Despite BOJ Governor Haruhiko Kuroda's statement that there has been no change in ultra-loose policy, many analysts believe that the BOJ's decision last Friday has effectively ended the controversial seven-year monetary experiment of yield curve control (YCC), implying that the BOJ, like other major economies' central banks, may tighten monetary policy to cope with inflation.
Masamichi Adachi, Chief Economist for UBS in Japan, wrote in a report:
This has effectively canceled yield curve control, at least for now. The absence of a policy rate guide suggests that the Bank of Japan has kept options open for a near-term policy rate hike.
Luca Paolini, Chief Strategist at Pictet, commented:
We can clearly see that with today's change, funds will flow back to Japan from overseas, which will also affect the stock market. Japan is ending deflation and will become a more normal investment location.
On Monday, the yield on 10-year benchmark Japanese bonds surged to a nine-year high of 0.607%, before falling back to 0.59% following the BOJ's announcement of unplanned purchases of 300 billion yen ($2.1 billion) of 5 to 10-year government bonds.
However, some analysts pointed out that due to the existence of negative interest rate policy, the yield on benchmark Japanese bonds is unlikely to exceed the new 1% ceiling.
Peter Tasker, co-founder of Arcus Investment, stated:
Does this herald comprehensive tightening? Definitely not. As long as short-term rates are negative, the rise in yields on 10-year bonds will be limited.

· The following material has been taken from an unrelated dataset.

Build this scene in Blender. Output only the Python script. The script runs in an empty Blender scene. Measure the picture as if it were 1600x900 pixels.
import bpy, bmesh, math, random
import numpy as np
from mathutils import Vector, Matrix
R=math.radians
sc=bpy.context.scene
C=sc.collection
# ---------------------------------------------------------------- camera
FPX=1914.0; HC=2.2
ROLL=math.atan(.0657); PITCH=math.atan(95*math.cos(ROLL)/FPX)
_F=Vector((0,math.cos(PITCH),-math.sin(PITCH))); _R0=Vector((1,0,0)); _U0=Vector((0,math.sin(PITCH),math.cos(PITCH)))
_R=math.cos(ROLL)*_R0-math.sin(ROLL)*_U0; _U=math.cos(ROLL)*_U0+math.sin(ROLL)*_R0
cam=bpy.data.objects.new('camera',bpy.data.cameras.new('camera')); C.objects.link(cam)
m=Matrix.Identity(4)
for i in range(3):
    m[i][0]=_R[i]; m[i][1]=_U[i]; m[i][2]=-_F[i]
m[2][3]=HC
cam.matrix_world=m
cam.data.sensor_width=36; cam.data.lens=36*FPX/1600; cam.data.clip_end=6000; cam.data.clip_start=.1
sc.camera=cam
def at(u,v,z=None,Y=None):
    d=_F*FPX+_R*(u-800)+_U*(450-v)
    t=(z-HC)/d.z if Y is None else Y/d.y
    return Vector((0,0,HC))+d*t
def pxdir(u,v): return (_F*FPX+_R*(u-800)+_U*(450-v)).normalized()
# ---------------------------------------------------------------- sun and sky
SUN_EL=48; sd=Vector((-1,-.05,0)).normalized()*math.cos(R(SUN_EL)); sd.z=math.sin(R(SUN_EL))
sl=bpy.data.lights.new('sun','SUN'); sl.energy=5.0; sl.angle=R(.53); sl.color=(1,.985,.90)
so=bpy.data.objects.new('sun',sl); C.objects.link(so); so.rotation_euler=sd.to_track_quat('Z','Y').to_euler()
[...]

The market expects that the BOJ will not abandon its negative interest rate policy until next year at the earliest when inflation returns to the 2% target.
BOJ's Actions Not Enough to Strengthen the Yen
The BOJ's decision on Friday briefly pushed the yen higher against the dollar in intraday trading, with a maximum increase of over 1%. However, after a weekend, the yen fell back to levels before last Friday, with the USD/JPY now quoted at 142.24.
The issue lies in the fact that although the BOJ's decision on Friday holds high psychological significance, it's not enough to appreciate the yen.
Goldman's currency strategist, Kamakshya Trivedi, described Kuroda's move as a "great leap forward" for the BOJ but just a "small step" for the yen.
Trivedi anticipates that a strengthening of global risk sentiment in the near term will drag down the yen. As the yen is driven by cheap carry trade, it will be challenging for substantial funds to flow back into Japanese assets.
For the yen to enter an upward trend and to drive fleeing Japanese household assets back home, it may require waiting for the BOJ to genuinely abandon its YCC policy.